Without the bailout money, the country would be staring bankruptcy in the face together with a possible exit from the 17-country eurozone, with potentially chaotic repercussions for the world economy.

The meeting agreed to release 34.4 billion euros in loans to Greece in December, with the remainder issued in three installments in the first quarter of 2013. The money will be used to help recapitalize Greece's struggling banking industry and pay back suppliers.

Greek Finance Minister Yannis Stournaras said the deal was "very important for it keeps Greece in the euro, offers it a significant opportunity to exit the vicious cycle of recession and over-indebtedness, and contributes to its debt reduction."

But opposition leader Alexis Tsipras, whose Radical Left Coalition wants Greece to scrap its bailout commitments, accused the conservative-led governing coalition of failing to defend the country's interests.

"The solution does not include a viable program for Greece, therefore it is no solution," he said. "(It follows) successive failures of a program that has destroyed our society and meets none of the targets it sets."

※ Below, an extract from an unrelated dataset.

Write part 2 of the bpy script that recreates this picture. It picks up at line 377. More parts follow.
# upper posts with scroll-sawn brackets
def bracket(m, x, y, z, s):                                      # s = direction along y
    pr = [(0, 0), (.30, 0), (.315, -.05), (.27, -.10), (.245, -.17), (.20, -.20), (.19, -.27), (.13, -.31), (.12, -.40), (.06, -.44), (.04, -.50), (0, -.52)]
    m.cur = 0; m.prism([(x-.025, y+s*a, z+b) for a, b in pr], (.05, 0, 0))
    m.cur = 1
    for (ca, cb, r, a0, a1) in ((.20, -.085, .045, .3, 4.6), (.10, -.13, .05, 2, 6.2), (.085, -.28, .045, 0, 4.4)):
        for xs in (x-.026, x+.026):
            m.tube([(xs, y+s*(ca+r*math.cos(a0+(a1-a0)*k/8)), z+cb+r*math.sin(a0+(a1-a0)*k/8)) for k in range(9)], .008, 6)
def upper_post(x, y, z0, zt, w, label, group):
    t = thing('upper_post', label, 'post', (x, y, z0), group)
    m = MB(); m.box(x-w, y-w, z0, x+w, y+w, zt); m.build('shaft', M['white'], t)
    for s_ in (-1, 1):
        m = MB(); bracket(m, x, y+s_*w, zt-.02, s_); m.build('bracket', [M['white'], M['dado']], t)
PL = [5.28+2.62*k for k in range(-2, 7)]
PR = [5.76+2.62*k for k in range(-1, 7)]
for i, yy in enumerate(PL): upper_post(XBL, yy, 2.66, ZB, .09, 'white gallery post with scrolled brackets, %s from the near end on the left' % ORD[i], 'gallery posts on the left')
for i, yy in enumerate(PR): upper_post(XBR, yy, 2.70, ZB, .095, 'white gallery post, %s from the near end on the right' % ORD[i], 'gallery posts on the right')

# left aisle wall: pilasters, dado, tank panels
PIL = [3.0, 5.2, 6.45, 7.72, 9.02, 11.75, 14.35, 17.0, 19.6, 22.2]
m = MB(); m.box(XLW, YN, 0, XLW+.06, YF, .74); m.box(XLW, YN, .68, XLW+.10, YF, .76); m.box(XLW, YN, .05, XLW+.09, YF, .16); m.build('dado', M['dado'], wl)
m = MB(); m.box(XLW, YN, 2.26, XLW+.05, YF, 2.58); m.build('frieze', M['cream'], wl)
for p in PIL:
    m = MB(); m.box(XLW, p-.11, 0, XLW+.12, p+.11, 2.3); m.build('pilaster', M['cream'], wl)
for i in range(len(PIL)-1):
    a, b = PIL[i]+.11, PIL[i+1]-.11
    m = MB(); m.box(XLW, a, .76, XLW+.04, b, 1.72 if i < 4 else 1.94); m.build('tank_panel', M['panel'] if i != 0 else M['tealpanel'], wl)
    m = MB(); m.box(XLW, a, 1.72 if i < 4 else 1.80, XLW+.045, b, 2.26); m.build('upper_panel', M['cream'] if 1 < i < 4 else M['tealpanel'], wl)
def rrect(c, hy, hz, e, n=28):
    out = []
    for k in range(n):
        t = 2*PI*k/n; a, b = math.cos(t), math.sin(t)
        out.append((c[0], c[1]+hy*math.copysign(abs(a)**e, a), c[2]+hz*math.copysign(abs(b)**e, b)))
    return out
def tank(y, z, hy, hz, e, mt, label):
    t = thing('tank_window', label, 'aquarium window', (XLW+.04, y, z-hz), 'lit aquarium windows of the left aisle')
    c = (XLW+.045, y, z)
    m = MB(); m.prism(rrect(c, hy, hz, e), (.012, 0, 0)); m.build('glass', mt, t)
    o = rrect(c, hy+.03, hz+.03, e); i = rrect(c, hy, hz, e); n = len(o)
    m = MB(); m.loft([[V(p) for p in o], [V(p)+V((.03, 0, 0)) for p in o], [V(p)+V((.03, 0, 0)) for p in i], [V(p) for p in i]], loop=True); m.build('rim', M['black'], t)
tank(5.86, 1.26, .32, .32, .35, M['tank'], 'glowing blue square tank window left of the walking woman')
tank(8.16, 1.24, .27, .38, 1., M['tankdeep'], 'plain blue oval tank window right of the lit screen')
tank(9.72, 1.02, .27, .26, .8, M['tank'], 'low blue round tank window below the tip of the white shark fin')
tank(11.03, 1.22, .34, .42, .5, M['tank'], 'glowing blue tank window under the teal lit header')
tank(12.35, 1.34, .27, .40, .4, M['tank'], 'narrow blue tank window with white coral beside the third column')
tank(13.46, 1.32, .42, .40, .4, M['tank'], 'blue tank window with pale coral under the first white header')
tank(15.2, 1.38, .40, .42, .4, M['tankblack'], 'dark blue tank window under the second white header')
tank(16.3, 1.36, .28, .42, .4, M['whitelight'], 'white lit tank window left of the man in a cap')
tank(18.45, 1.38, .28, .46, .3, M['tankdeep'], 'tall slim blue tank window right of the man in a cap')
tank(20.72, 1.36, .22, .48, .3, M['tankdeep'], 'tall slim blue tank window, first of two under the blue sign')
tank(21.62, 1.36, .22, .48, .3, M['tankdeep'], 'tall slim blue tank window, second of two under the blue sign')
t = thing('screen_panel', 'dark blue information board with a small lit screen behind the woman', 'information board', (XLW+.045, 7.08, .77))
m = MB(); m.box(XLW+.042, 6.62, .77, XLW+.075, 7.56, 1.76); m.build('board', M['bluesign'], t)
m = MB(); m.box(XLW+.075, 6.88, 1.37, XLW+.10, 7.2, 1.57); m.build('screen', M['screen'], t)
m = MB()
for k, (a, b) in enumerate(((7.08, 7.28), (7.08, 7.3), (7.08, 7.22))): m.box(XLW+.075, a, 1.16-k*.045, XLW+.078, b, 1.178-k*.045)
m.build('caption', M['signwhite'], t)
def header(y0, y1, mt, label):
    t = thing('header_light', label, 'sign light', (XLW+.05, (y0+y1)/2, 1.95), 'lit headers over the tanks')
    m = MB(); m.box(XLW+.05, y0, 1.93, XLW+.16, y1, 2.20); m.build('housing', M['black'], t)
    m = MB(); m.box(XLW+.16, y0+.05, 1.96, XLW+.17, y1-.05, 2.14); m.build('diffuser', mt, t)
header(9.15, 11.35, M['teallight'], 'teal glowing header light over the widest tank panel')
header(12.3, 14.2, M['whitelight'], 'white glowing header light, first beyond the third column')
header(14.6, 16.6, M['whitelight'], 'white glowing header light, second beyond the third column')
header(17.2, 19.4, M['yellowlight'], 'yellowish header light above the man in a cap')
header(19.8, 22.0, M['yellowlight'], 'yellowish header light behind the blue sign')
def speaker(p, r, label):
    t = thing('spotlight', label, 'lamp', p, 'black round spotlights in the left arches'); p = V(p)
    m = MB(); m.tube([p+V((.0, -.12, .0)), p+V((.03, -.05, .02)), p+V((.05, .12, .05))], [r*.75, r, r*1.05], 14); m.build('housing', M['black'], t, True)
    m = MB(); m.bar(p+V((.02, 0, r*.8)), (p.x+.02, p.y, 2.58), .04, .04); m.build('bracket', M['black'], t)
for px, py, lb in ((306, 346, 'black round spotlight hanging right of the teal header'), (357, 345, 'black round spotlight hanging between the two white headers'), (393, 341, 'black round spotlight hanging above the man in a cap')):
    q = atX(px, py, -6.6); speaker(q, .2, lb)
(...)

The meeting in Brussels was the third time in the last two weeks that finance ministers from the 17 European Union countries that use the euro had tried to hammer out a deal on the next installment of bailout money for struggling Greece.

The main aim of the bailout program is to right Greece's economy and get it to a point where it can independently raise money on the debt markets. It has been clear for months that the country is far from achieving that goal. The talks have centered on trying to get Greece back on the path to sustainability by reducing the country's debt load.

Yesterday's meeting reached an agreement where Greece's debt level would be reduced from the 190 percent of its economic output predicted for 2013 - some 346 billion euros - to 124 percent by 2020 and below 110 percent by 2022. The IMF had originally insisted on a debt-to-GDP ratio of 120 percent by 2020.

To reach this level, the meeting agreed on a raft of measures, including a cut of 100 basis points on the interest rate charged to Greece by other eurozone member states - excluding those that are also receiving bailouts.

The deal still requires the authorization of a number of parliaments in Europe, including Germany's, where patience with repeated Greek rescues has been running low.